Central bank determined interest rates make it so that asset prices go up, in general, by default.
By having interest rates artificially low, it is much cheaper to buy assets on margin. Your assets don't have to rise as much in price for you to make a profit on your leveraged trade. That further causes more money to come in to make profit this way, which results in rising prices, which creates profit for the original traders.
In a normal market, shorts would keep this in check. Any time the assets get too overpriced, traders can reign them in with shorts, forcing leveraged longs to close and make a profit doing it. However this requires some kind of balance between the cost of borrowing money (involved in a leveraged long) vs. the cost of borrowing assets (involved in a short). When interest rates are set low by a central bank, it becomes cheaper to borrow money and more expensive to borrow assets.

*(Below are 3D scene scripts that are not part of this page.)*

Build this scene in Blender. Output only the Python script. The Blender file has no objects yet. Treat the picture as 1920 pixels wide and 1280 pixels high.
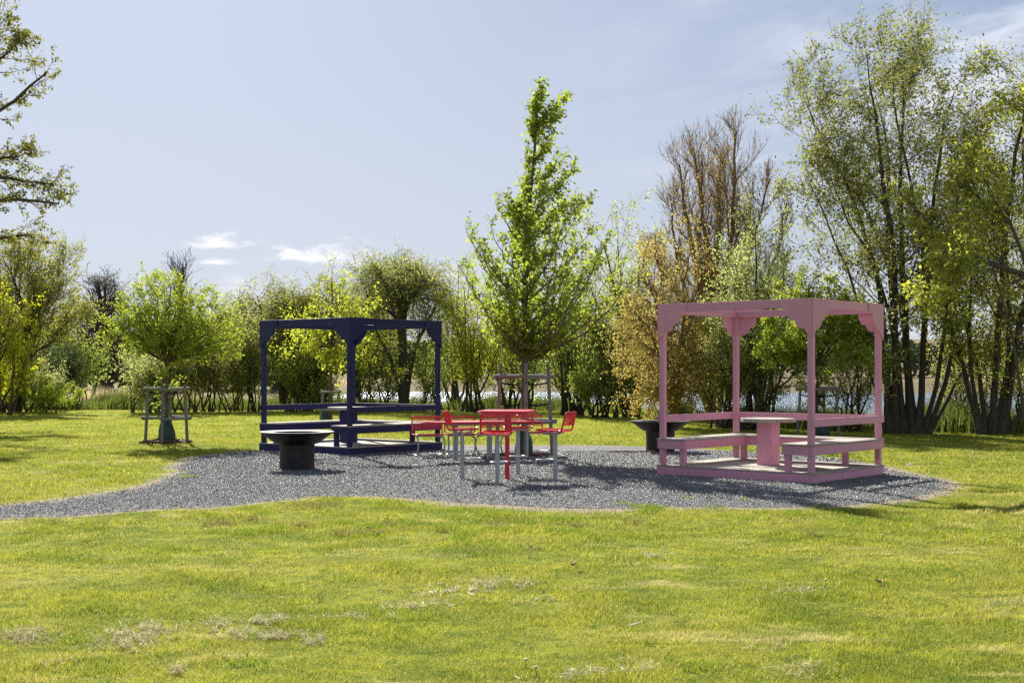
import bpy, math, random
import numpy as np
from mathutils import Vector
SC = bpy.context.scene
COL = SC.collection
F = 2400.0; HZ = 698.0; CX = 960.0; CAMH = 1.72          # lens and eye height used to measure distances

# ------------------------------------------------------------------ camera, sky, sun, exposure
cam_d = bpy.data.cameras.new('camera'); cam = bpy.data.objects.new('camera', cam_d); COL.objects.link(cam)
cam.location = (0, 0, CAMH); cam.rotation_euler = (math.radians(90), 0, 0)
cam_d.sensor_width = 36; cam_d.lens = 36 * F / 1920; cam_d.shift_y = (HZ - 640) / 1920
cam_d.clip_start = 0.1; cam_d.clip_end = 6000
SC.camera = cam
SUN_EL = math.radians(34); SUN_AZ = math.radians(-20)     # azimuth clockwise from +Y
sun_dir = Vector((math.sin(SUN_AZ) * math.cos(SUN_EL), math.cos(SUN_AZ) * math.cos(SUN_EL), math.sin(SUN_EL)))
sd = bpy.data.lights.new('sun', 'SUN'); sd.energy = 5.0; sd.angle = math.radians(0.53); sd.color = (1.0, 0.95, 0.86)
so = bpy.data.objects.new('sun', sd); COL.objects.link(so)
so.rotation_euler = sun_dir.to_track_quat('Z', 'Y').to_euler(); so.location = (-20, 60, 50)
SC.view_settings.view_transform = 'Standard'; SC.view_settings.look = 'None'
SC.view_settings.exposure = 1.07; SC.view_settings.gamma = 1.0
SC.cycles.max_bounces = 8; SC.cycles.diffuse_bounces = 4; SC.cycles.transmission_bounces = 4
SC.cycles.glossy_bounces = 2; SC.cycles.sample_clamp_indirect = 2.5; SC.cycles.adaptive_threshold = 0.006; SC.cycles.use_denoising = False

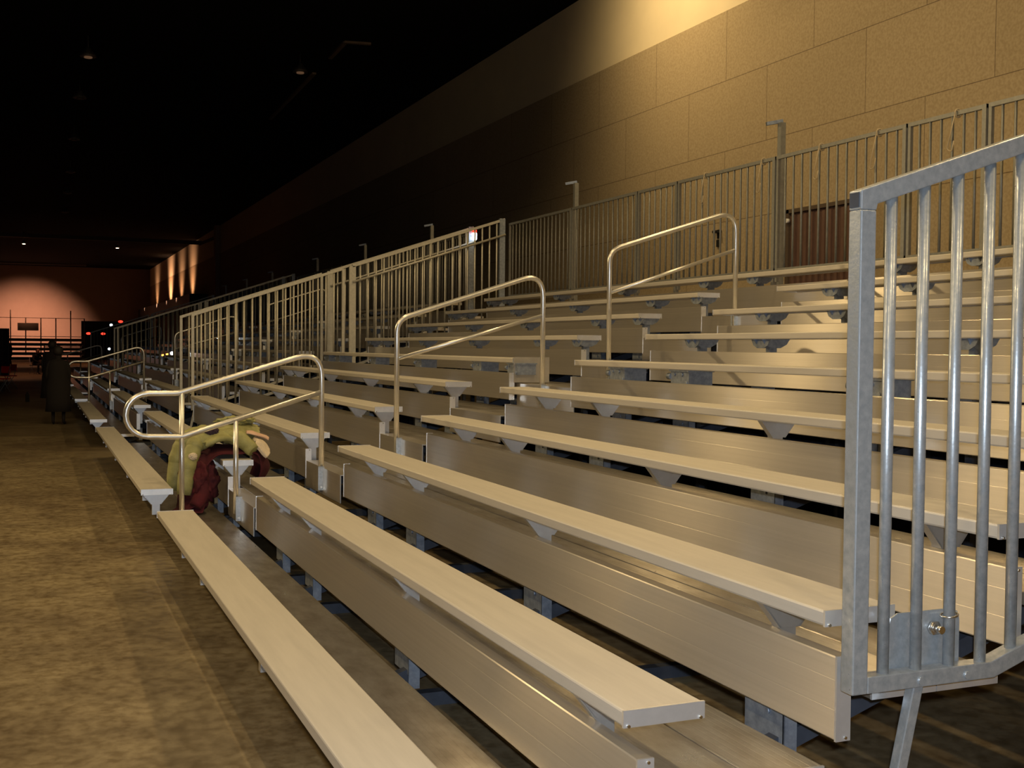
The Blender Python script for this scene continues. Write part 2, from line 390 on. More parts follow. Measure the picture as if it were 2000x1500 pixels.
def step_mesh(L):
    def mk():
        h = R-0.002
        poly = [(0, 0), (0, -h), (0.006, -h), (0.006, -0.006), (0.124, -0.006), (0.124, 0)]
        return MB().prism(poly, 0, L).mesh('aisle_step', M_RISER)
    return shared(('step', L), mk)
EDGE = MB().prism([(-0.001, 0.001), (-0.001, -R+0.002), (0.006, -R+0.002), (0.006, -0.006), (0.045, -0.006), (0.045, 0.001)], -0.003, 0.0).mesh('step_edge', M_CAP)

# brackets near the aisle are doubled; offsets along the bank
A0, A1, B0, B1 = 2.628, 8.214, 9.488, 16.75
BR_A = [2.95, 4.79, 6.66, 7.55]
BR_B = [9.56, 10.45, 12.30, 14.15, 16.00, 16.64]
AISLE_Y = 8.90

def handrail(kind, yy, z0, label, group, seg=12):
    t = thing('handrail', label, 'handrail', (0, yy, z0), group)
    r = 0.021
    def rail_a():
        P = fillet([(1.262, 0, 0.44), (1.262, 0, 1.552), (0.175, 0, 1.222), (-0.035, 0, 1.222)], 0.16, 8)
        P += [Vector(q) for q in arc((-0.035, 1.062), 0.160, 90, 270, 12)][1:]
        P += fillet([(-0.035, 0, 0.902), (0.205, 0, 0.896), (1.255, 0, 1.222)], 0.12, 5)[1:]
        return MB().tube(P, r, seg).mesh('rail_tube', M_RAIL)
    def rail(x0, zb0, zt0, x1, zb1, zt1):
        P = fillet([(x0, 0, zb0), (x0, 0, zt0), (x1, 0, zt1), (x1, 0, zb1)], 0.15, 8)
        return MB().tube(P, r, seg).mesh('rail_tube', M_RAIL)
    def brk(x, n):
        # channel bracket bolted to the step face: one leg across, one along the face
        k = thing_part('post_bracket', MB().box(-0.034, 0.014, -0.030, -0.024, -0.175, 0.012).box(-0.005, 0.0, -0.024, 0.072, -0.175, 0.006).mesh('post_bracket', M_GALV), t, (x, 0, lev(n)))
        MB().tube([(-0.012, -0.040, -0.150), (-0.012, -0.020, -0.150)], 0.009, 8).build('bolt', M_BOLT, k)
        MB().tube([(-0.014, 0.045, -0.150), (0.0, 0.045, -0.150)], 0.009, 8).build('bolt', M_BOLT, k)
    if kind == 0:
        link('rail_tube', shared('rail_a', rail_a), t)
        link('post', shared('post_a', lambda: MB().tube([(0.204, 0, R+0.002), (0.204, 0, 1.222)], 0.019, seg).mesh('post', M_RAIL)), t)
        link('post', shared('post_b', lambda: MB().tube([(0.602, 0, 0.30), (0.602, 0, 1.02)], 0.019, seg).mesh('post', M_RAIL)), t)
        brk(0.632, 2); brk(1.265, 3)
    elif kind == 1:
        link('rail_tube', shared('rail_b', lambda: rail(1.872, 0.70, 1.80, 3.150, 1.13, 2.218)), t)
        link('mid_rail', shared('mid_b', lambda: MB().tube([(1.875, 0, 1.486), (3.155, 0, 1.858)], 0.016, seg).mesh('mid_rail', M_RAIL)), t)
        brk(1.897, 4); brk(3.162, 6)
    else:
        link('rail_tube', shared('rail_c', lambda: rail(3.775, 1.33, 2.43, 5.052, 1.76, 2.84)), t)
        link('mid_rail', shared('mid_c', lambda: MB().tube([(3.785, 0, 2.066), (5.055, 0, 2.487)], 0.016, seg).mesh('mid_rail', M_RAIL)), t)
        brk(3.795, 7); brk(5.060, 9)
    return t
def thing_part(name, me, parent, loc): return link(name, me, parent, loc)

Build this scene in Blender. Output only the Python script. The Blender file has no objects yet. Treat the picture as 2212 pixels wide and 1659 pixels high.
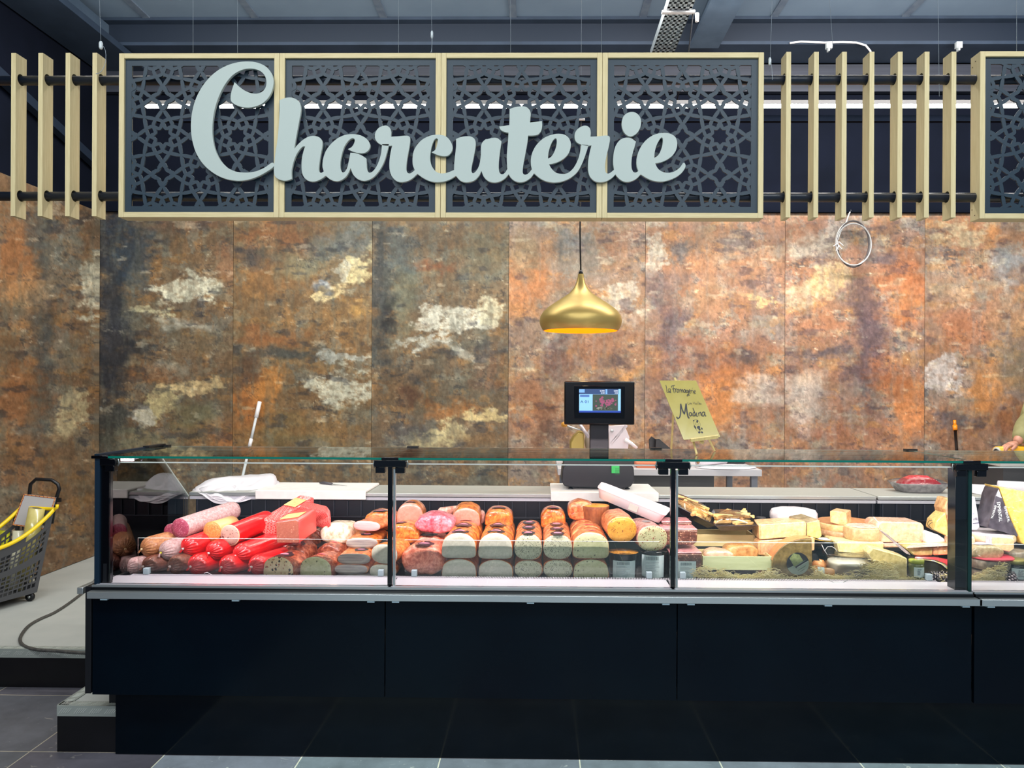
import bpy, bmesh, math, random
import numpy as np
from mathutils import Vector, Matrix
from math import sin, cos, pi, radians

random.seed(7)
SC = bpy.context.scene
COL = SC.collection

# ------------------------------------------------------------------ camera, world, lights, exposure
W, H = 2212.0, 1659.0
FPX = 1640.0
CX, CY = 1143.0, 838.0
YAW, ROLL = 0.0135, 0.0046
CAMZ = 1.6
_r0 = Vector((cos(YAW), sin(YAW), 0)); _f = Vector((-sin(YAW), cos(YAW), 0)); _u0 = Vector((0, 0, 1))
_R = _r0 * cos(ROLL) + _u0 * sin(ROLL)
_U = _u0 * cos(ROLL) - _r0 * sin(ROLL)
cam_d = bpy.data.cameras.new('camera'); cam = bpy.data.objects.new('camera', cam_d); COL.objects.link(cam)
cam.matrix_world = Matrix(((_R.x, _U.x, -_f.x, 0), (_R.y, _U.y, -_f.y, 0), (_R.z, _U.z, -_f.z, CAMZ), (0, 0, 0, 1)))
cam_d.sensor_fit = 'HORIZONTAL'; cam_d.sensor_width = 36.0; cam_d.lens = FPX / W * 36.0
cam_d.shift_x = (W / 2 - CX) / W; cam_d.shift_y = (CY - H / 2) / W
cam_d.clip_start = 0.02
SC.camera = cam
SC.view_settings.view_transform = 'Standard'; SC.view_settings.look = 'None'
SC.view_settings.gamma = 1.0; SC.view_settings.use_curve_mapping = False
SC.view_settings.exposure = 0.0

wd = bpy.data.worlds.new('world'); SC.world = wd; wd.use_nodes = True
wd.node_tree.nodes['Background'].inputs[0].default_value = (0.42, 0.60, 0.85, 1)
wd.node_tree.nodes['Background'].inputs[1].default_value = 0.33

def area(name, loc, target, sx, sy, power, color, spread=180):
    d = bpy.data.lights.new(name, 'AREA'); d.shape = 'RECTANGLE'; d.size = sx; d.size_y = sy
    d.energy = power; d.color = color; d.spread = radians(spread)
    o = bpy.data.objects.new(name, d); COL.objects.link(o); o.location = loc
    dv = Vector(target) - Vector(loc)
    o.rotation_euler = dv.to_track_quat('-Z', 'Y').to_euler(); return o
# shop-floor ceiling luminaires over the customer aisle, then an added fill
area('shop_or_fill_light', (-2.2, 1.2, 4.3), (-2.0, 2.6, 0), 3.2, 0.5, 82, (0.93, 0.99, 1.0))
area('shop_or_fill_light', (2.2, 1.2, 4.3), (2.0, 2.6, 0), 3.2, 0.5, 82, (0.93, 0.99, 1.0))
area('shop_or_fill_light', (0, -0.6, 4.2), (0, 4.2, 2.0), 5.0, 0.5, 45, (0.96, 0.99, 1.0))
area('shop_or_fill_light', (0, -3.2, 3.3), (0, 3.4, .9), 7.0, 1.2, 135, (.95, .99, 1.0))  # unseen soft fill added behind the camera to brighten the product fronts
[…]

Let's say there is an equivalent amount of capital going long vs. short at a particular time. And let's say the market doesn't move much after these trades are made, it's stable for now. The longs can wait out the lack of action. Their money is cheap, so they are not incurring major costs by waiting. By comparison the cost of shorts are very high, and they cannot afford to wait or they take a big loss. Rather than wait, they close, which allows the longs to profit by default.
Both longs and shorts as a result contribute to rising prices in this kind of market environment, where shorts should correct market excesses otherwise. Ironically the time when prices really do finally fall is when almost nobody is short any more.